* PROVIDED ENTRIES *

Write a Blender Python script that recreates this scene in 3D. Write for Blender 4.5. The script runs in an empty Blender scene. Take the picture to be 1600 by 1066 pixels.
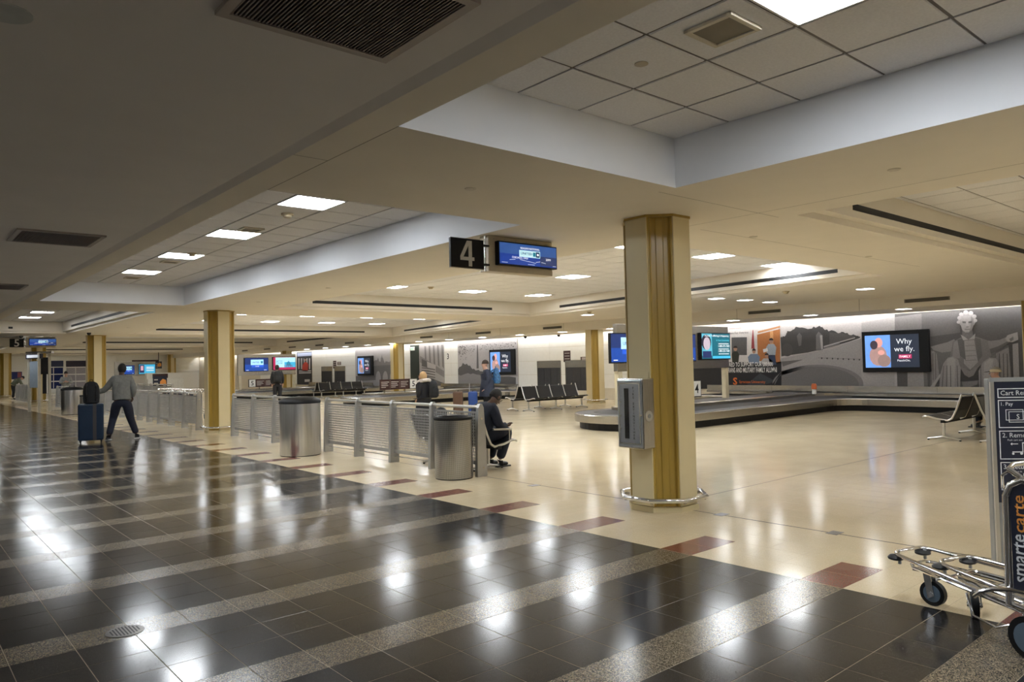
import bpy, bmesh, math, random
from mathutils import Vector, Matrix
random.seed(7)
S = bpy.context.scene
COL = S.collection
R = math.radians
# ------------------------------------------------------------------ camera
EYE = 1.55
FPX = 1154.44
YAW, PITCH, ROLL = .70762364, .030567384, -.022828377
def cam_axes():
    cy, sy, cp, sp = math.cos(YAW), math.sin(YAW), math.cos(PITCH), math.sin(PITCH)
    f = Vector((sy*cp, cy*cp, sp)); r = Vector((cy, -sy, 0)); u = r.cross(f)
    cr, sr = math.cos(ROLL), math.sin(ROLL)
    return r*cr + u*sr, u*cr - r*sr, f
CR, CU, CF = cam_axes()
cd = bpy.data.cameras.new('camera'); cam = bpy.data.objects.new('camera', cd); COL.objects.link(cam)
cd.sensor_width = 36; cd.lens = FPX/1600*36; cd.clip_end = 300; cd.clip_start = .05
m = Matrix.Identity(4)
for i in range(3):
    m[i][0], m[i][1], m[i][2] = CR[i], CU[i], -CF[i]
m[2][3] = EYE
cam.matrix_world = m
S.camera = cam
# ------------------------------------------------------------------ world, exposure
w = bpy.data.worlds.new('world'); S.world = w; w.use_nodes = True
w.node_tree.nodes['Background'].inputs[0].default_value = (.02, .022, .03, 1)
w.node_tree.nodes['Background'].inputs[1].default_value = 1
S.view_settings.view_transform = 'Standard'; S.view_settings.look = 'None'
S.view_settings.exposure = 1.12; S.view_settings.gamma = 1; S.view_settings.use_curve_mapping = False
S.cycles.use_denoising = True
S.cycles.max_bounces = 10; S.cycles.diffuse_bounces = 6; S.cycles.glossy_bounces = 4
S.cycles.sample_clamp_indirect = 6
PANEL = 26.0      # troffer diffuser emission
COVE = 7.0
SCREEN = .42
# pixel on the photograph -> point on a plane of the place
def ray(px, py):
    return CR*((px-800)/FPX) + CU*((533-py)/FPX) + CF
def onz(px, py, z):
    d = ray(px, py); t = (z-EYE)/d.z; return Vector((d.x*t, d.y*t, z))
def onx(px, py, x):
    d = ray(px, py); t = x/d.x; return Vector((x, d.y*t, EYE+d.z*t))
def ony(px, py, y):
    d = ray(px, py); t = y/d.y; return Vector((d.x*t, y, EYE+d.z*t))

# ------------------------------------------------------------------ materials
MATS = {}
def mat(name, col, rough=.5, metal=0.0, var=.06, scale=8.0, emit=None, spec=.5, bump=0.0, bscale=40.0, detail=3.0, coat=0.0, stretch=None):
    if name in MATS: return MATS[name]
    M = bpy.data.materials.new(name); M.use_nodes = True
    nt = M.node_tree; b = nt.nodes['Principled BSDF']
    b.inputs['Roughness'].default_value = rough; b.inputs['Metallic'].default_value = metal
    b.inputs['Specular IOR Level'].default_value = spec
    b.inputs['Coat Weight'].default_value = coat
    g = nt.nodes.new('ShaderNodeNewGeometry')
    src = g.outputs['Position']
    if stretch:
        mp = nt.nodes.new('ShaderNodeMapping'); mp.inputs['Scale'].default_value = stretch
        nt.links.new(src, mp.inputs[0]); src = mp.outputs[0]
    n = nt.nodes.new('ShaderNodeTexNoise'); n.inputs['Scale'].default_value = scale; n.inputs['Detail'].default_value = detail
    nt.links.new(src, n.inputs['Vector'])
    r = nt.nodes.new('ShaderNodeValToRGB')
    r.color_ramp.elements[0].position = .3; r.color_ramp.elements[1].position = .7
    r.color_ramp.elements[0].color = (*[max(0, c*(1-var)) for c in col], 1)
    r.color_ramp.elements[1].color = (*[min(1, c*(1+var)) for c in col], 1)
    nt.links.new(n.outputs['Fac'], r.inputs[0]); nt.links.new(r.outputs[0], b.inputs['Base Color'])
    if emit:
        nt.links.new(r.outputs[0], b.inputs['Emission Color']); b.inputs['Emission Strength'].default_value = emit
    if bump:
        n2 = nt.nodes.new('ShaderNodeTexNoise'); n2.inputs['Scale'].default_value = bscale
        nt.links.new(src, n2.inputs['Vector'])
        bp = nt.nodes.new('ShaderNodeBump'); bp.inputs['Strength'].default_value = bump; bp.inputs['Distance'].default_value = .002
        nt.links.new(n2.outputs['Fac'], bp.inputs['Height']); nt.links.new(bp.outputs[0], b.inputs['Normal'])
    MATS[name] = M
    return M
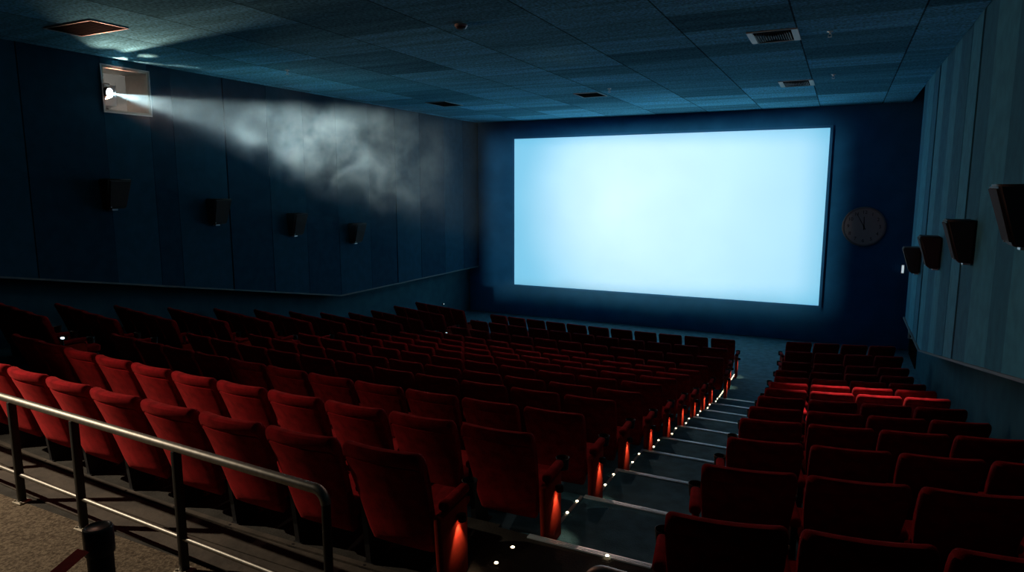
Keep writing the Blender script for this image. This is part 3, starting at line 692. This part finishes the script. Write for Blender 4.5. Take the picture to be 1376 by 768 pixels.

* EXERCISE AIM *
Reproduce every record word for word. The copy must contain no pictures.

* SOLUTION TO THE PROBLEM *
Write a Blender Python script that recreates this scene in 3D. Write for Blender 4.5. The script runs in an empty Blender scene. Take the picture to be 1600 by 1066 pixels.
import bpy, bmesh, math, random
from mathutils import Vector, Matrix
random.seed(7)
S = bpy.context.scene
COL = S.collection
R = math.radians
# ------------------------------------------------------------------ camera
EYE = 1.55
FPX = 1154.44
YAW, PITCH, ROLL = .70762364, .030567384, -.022828377
def cam_axes():
    cy, sy, cp, sp = math.cos(YAW), math.sin(YAW), math.cos(PITCH), math.sin(PITCH)
    f = Vector((sy*cp, cy*cp, sp)); r = Vector((cy, -sy, 0)); u = r.cross(f)
    cr, sr = math.cos(ROLL), math.sin(ROLL)
    return r*cr + u*sr, u*cr - r*sr, f
CR, CU, CF = cam_axes()
cd = bpy.data.cameras.new('camera'); cam = bpy.data.objects.new('camera', cd); COL.objects.link(cam)
cd.sensor_width = 36; cd.lens = FPX/1600*36; cd.clip_end = 300; cd.clip_start = .05
m = Matrix.Identity(4)
for i in range(3):
    m[i][0], m[i][1], m[i][2] = CR[i], CU[i], -CF[i]
m[2][3] = EYE
cam.matrix_world = m
S.camera = cam
# ------------------------------------------------------------------ world, exposure
w = bpy.data.worlds.new('world'); S.world = w; w.use_nodes = True
w.node_tree.nodes['Background'].inputs[0].default_value = (.02, .022, .03, 1)
w.node_tree.nodes['Background'].inputs[1].default_value = 1
S.view_settings.view_transform = 'Standard'; S.view_settings.look = 'None'
S.view_settings.exposure = 1.12; S.view_settings.gamma = 1; S.view_settings.use_curve_mapping = False
S.cycles.use_denoising = True
S.cycles.max_bounces = 10; S.cycles.diffuse_bounces = 6; S.cycles.glossy_bounces = 4
S.cycles.sample_clamp_indirect = 6
PANEL = 26.0      # troffer diffuser emission
COVE = 7.0
SCREEN = .42
# pixel on the photograph -> point on a plane of the place
def ray(px, py):
    return CR*((px-800)/FPX) + CU*((533-py)/FPX) + CF
def onz(px, py, z):
    d = ray(px, py); t = (z-EYE)/d.z; return Vector((d.x*t, d.y*t, z))
def onx(px, py, x):
    d = ray(px, py); t = x/d.x; return Vector((x, d.y*t, EYE+d.z*t))
def ony(px, py, y):
    d = ray(px, py); t = y/d.y; return Vector((d.x*t, y, EYE+d.z*t))

# ------------------------------------------------------------------ materials
MATS = {}
def mat(name, col, rough=.5, metal=0.0, var=.06, scale=8.0, emit=None, spec=.5, bump=0.0, bscale=40.0, detail=3.0, coat=0.0, stretch=None):
    if name in MATS: return MATS[name]
    M = bpy.data.materials.new(name); M.use_nodes = True
    nt = M.node_tree; b = nt.nodes['Principled BSDF']
    b.inputs['Roughness'].default_value = rough; b.inputs['Metallic'].default_value = metal
    b.inputs['Specular IOR Level'].default_value = spec
    b.inputs['Coat Weight'].default_value = coat
    g = nt.nodes.new('ShaderNodeNewGeometry')
    src = g.outputs['Position']
    if stretch:
        mp = nt.nodes.new('ShaderNodeMapping'); mp.inputs['Scale'].default_value = stretch
        nt.links.new(src, mp.inputs[0]); src = mp.outputs[0]
    n = nt.nodes.new('ShaderNodeTexNoise'); n.inputs['Scale'].default_value = scale; n.inputs['Detail'].default_value = detail
    nt.links.new(src, n.inputs['Vector'])
    r = nt.nodes.new('ShaderNodeValToRGB')
    r.color_ramp.elements[0].position = .3; r.color_ramp.elements[1].position = .7
    r.color_ramp.elements[0].color = (*[max(0, c*(1-var)) for c in col], 1)
    r.color_ramp.elements[1].color = (*[min(1, c*(1+var)) for c in col], 1)
    nt.links.new(n.outputs['Fac'], r.inputs[0]); nt.links.new(r.outputs[0], b.inputs['Base Color'])
    if emit:
        nt.links.new(r.outputs[0], b.inputs['Emission Color']); b.inputs['Emission Strength'].default_value = emit
    if bump:
        n2 = nt.nodes.new('ShaderNodeTexNoise'); n2.inputs['Scale'].default_value = bscale
        nt.links.new(src, n2.inputs['Vector'])
        bp = nt.nodes.new('ShaderNodeBump'); bp.inputs['Strength'].default_value = bump; bp.inputs['Distance'].default_value = .002
        nt.links.new(n2.outputs['Fac'], bp.inputs['Height']); nt.links.new(bp.outputs[0], b.inputs['Normal'])
    MATS[name] = M
    return M
Keep writing the Blender script for this image. This is part 3, starting at line 692. This part finishes the script. Write for Blender 4.5. Take the picture to be 1376 by 768 pixels.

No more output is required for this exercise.